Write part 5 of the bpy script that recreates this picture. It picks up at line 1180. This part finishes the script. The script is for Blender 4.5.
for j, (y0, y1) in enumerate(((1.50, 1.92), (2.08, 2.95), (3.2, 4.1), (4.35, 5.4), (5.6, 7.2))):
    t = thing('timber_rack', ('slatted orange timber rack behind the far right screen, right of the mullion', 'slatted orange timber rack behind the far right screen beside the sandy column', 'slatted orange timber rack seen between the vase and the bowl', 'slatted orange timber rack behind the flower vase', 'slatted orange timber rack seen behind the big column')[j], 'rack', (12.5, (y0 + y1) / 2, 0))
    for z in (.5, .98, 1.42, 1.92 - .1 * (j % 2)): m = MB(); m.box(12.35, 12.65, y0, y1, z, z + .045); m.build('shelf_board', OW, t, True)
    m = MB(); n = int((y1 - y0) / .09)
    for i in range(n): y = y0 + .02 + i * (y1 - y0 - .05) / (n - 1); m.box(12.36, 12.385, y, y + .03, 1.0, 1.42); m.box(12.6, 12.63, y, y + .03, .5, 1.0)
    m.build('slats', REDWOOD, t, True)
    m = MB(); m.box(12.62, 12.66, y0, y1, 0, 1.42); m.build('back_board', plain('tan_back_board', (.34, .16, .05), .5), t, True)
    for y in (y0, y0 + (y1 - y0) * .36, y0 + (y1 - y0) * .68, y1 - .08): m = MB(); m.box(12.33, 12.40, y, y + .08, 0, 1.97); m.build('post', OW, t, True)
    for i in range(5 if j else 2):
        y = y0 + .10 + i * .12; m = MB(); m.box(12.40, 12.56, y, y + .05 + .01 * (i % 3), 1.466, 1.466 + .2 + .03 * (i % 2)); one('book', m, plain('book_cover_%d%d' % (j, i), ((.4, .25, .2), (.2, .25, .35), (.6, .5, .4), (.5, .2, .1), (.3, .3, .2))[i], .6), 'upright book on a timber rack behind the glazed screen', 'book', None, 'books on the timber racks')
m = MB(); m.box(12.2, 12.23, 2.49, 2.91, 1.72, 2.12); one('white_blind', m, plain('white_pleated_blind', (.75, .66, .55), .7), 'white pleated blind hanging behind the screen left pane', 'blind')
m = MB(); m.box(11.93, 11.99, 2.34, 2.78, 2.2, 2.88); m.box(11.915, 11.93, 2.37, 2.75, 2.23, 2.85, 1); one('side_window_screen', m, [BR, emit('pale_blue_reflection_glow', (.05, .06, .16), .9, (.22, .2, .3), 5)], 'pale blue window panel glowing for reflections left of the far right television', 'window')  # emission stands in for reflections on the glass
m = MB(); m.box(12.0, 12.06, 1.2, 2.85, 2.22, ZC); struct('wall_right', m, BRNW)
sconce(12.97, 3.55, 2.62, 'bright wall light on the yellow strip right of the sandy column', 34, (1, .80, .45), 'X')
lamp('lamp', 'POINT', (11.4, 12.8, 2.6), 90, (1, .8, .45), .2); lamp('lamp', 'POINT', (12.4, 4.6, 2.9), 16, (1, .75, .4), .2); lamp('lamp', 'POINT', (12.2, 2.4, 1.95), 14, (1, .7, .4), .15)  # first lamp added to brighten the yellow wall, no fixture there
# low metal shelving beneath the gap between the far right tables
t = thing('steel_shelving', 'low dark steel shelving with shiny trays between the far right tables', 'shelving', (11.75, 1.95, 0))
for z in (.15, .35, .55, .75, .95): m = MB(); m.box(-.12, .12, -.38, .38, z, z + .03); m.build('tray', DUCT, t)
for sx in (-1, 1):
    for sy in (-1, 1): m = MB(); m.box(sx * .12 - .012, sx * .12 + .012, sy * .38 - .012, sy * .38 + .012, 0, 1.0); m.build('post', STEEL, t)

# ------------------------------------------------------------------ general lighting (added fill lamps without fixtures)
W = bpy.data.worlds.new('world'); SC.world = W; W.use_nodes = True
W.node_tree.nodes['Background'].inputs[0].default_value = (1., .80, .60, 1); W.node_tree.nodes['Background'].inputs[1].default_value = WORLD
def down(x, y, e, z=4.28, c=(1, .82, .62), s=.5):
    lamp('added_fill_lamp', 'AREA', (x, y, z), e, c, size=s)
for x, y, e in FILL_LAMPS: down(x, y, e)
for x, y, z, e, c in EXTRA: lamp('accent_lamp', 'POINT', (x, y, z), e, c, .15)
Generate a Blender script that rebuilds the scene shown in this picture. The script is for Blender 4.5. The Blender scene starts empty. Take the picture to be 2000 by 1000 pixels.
------------------------------------------------------------
> _Given request_
Write out every record shown above, word for word.

> _Reply to the task_
Write part 5 of the bpy script that recreates this picture. It picks up at line 1180. This part finishes the script. The script is for Blender 4.5.
for j, (y0, y1) in enumerate(((1.50, 1.92), (2.08, 2.95), (3.2, 4.1), (4.35, 5.4), (5.6, 7.2))):
    t = thing('timber_rack', ('slatted orange timber rack behind the far right screen, right of the mullion', 'slatted orange timber rack behind the far right screen beside the sandy column', 'slatted orange timber rack seen between the vase and the bowl', 'slatted orange timber rack behind the flower vase', 'slatted orange timber rack seen behind the big column')[j], 'rack', (12.5, (y0 + y1) / 2, 0))
    for z in (.5, .98, 1.42, 1.92 - .1 * (j % 2)): m = MB(); m.box(12.35, 12.65, y0, y1, z, z + .045); m.build('shelf_board', OW, t, True)
    m = MB(); n = int((y1 - y0) / .09)
    for i in range(n): y = y0 + .02 + i * (y1 - y0 - .05) / (n - 1); m.box(12.36, 12.385, y, y + .03, 1.0, 1.42); m.box(12.6, 12.63, y, y + .03, .5, 1.0)
    m.build('slats', REDWOOD, t, True)
    m = MB(); m.box(12.62, 12.66, y0, y1, 0, 1.42); m.build('back_board', plain('tan_back_board', (.34, .16, .05), .5), t, True)
    for y in (y0, y0 + (y1 - y0) * .36, y0 + (y1 - y0) * .68, y1 - .08): m = MB(); m.box(12.33, 12.40, y, y + .08, 0, 1.97); m.build('post', OW, t, True)
    for i in range(5 if j else 2):
        y = y0 + .10 + i * .12; m = MB(); m.box(12.40, 12.56, y, y + .05 + .01 * (i % 3), 1.466, 1.466 + .2 + .03 * (i % 2)); one('book', m, plain('book_cover_%d%d' % (j, i), ((.4, .25, .2), (.2, .25, .35), (.6, .5, .4), (.5, .2, .1), (.3, .3, .2))[i], .6), 'upright book on a timber rack behind the glazed screen', 'book', None, 'books on the timber racks')
m = MB(); m.box(12.2, 12.23, 2.49, 2.91, 1.72, 2.12); one('white_blind', m, plain('white_pleated_blind', (.75, .66, .55), .7), 'white pleated blind hanging behind the screen left pane', 'blind')
m = MB(); m.box(11.93, 11.99, 2.34, 2.78, 2.2, 2.88); m.box(11.915, 11.93, 2.37, 2.75, 2.23, 2.85, 1); one('side_window_screen', m, [BR, emit('pale_blue_reflection_glow', (.05, .06, .16), .9, (.22, .2, .3), 5)], 'pale blue window panel glowing for reflections left of the far right television', 'window')  # emission stands in for reflections on the glass
m = MB(); m.box(12.0, 12.06, 1.2, 2.85, 2.22, ZC); struct('wall_right', m, BRNW)
sconce(12.97, 3.55, 2.62, 'bright wall light on the yellow strip right of the sandy column', 34, (1, .80, .45), 'X')
lamp('lamp', 'POINT', (11.4, 12.8, 2.6), 90, (1, .8, .45), .2); lamp('lamp', 'POINT', (12.4, 4.6, 2.9), 16, (1, .75, .4), .2); lamp('lamp', 'POINT', (12.2, 2.4, 1.95), 14, (1, .7, .4), .15)  # first lamp added to brighten the yellow wall, no fixture there
# low metal shelving beneath the gap between the far right tables
t = thing('steel_shelving', 'low dark steel shelving with shiny trays between the far right tables', 'shelving', (11.75, 1.95, 0))
for z in (.15, .35, .55, .75, .95): m = MB(); m.box(-.12, .12, -.38, .38, z, z + .03); m.build('tray', DUCT, t)
for sx in (-1, 1):
    for sy in (-1, 1): m = MB(); m.box(sx * .12 - .012, sx * .12 + .012, sy * .38 - .012, sy * .38 + .012, 0, 1.0); m.build('post', STEEL, t)

# ------------------------------------------------------------------ general lighting (added fill lamps without fixtures)
W = bpy.data.worlds.new('world'); SC.world = W; W.use_nodes = True
W.node_tree.nodes['Background'].inputs[0].default_value = (1., .80, .60, 1); W.node_tree.nodes['Background'].inputs[1].default_value = WORLD
def down(x, y, e, z=4.28, c=(1, .82, .62), s=.5):
    lamp('added_fill_lamp', 'AREA', (x, y, z), e, c, size=s)
for x, y, e in FILL_LAMPS: down(x, y, e)
for x, y, z, e, c in EXTRA: lamp('accent_lamp', 'POINT', (x, y, z), e, c, .15)
Generate a Blender script that rebuilds the scene shown in this picture. The script is for Blender 4.5. The Blender scene starts empty. Take the picture to be 2000 by 1000 pixels.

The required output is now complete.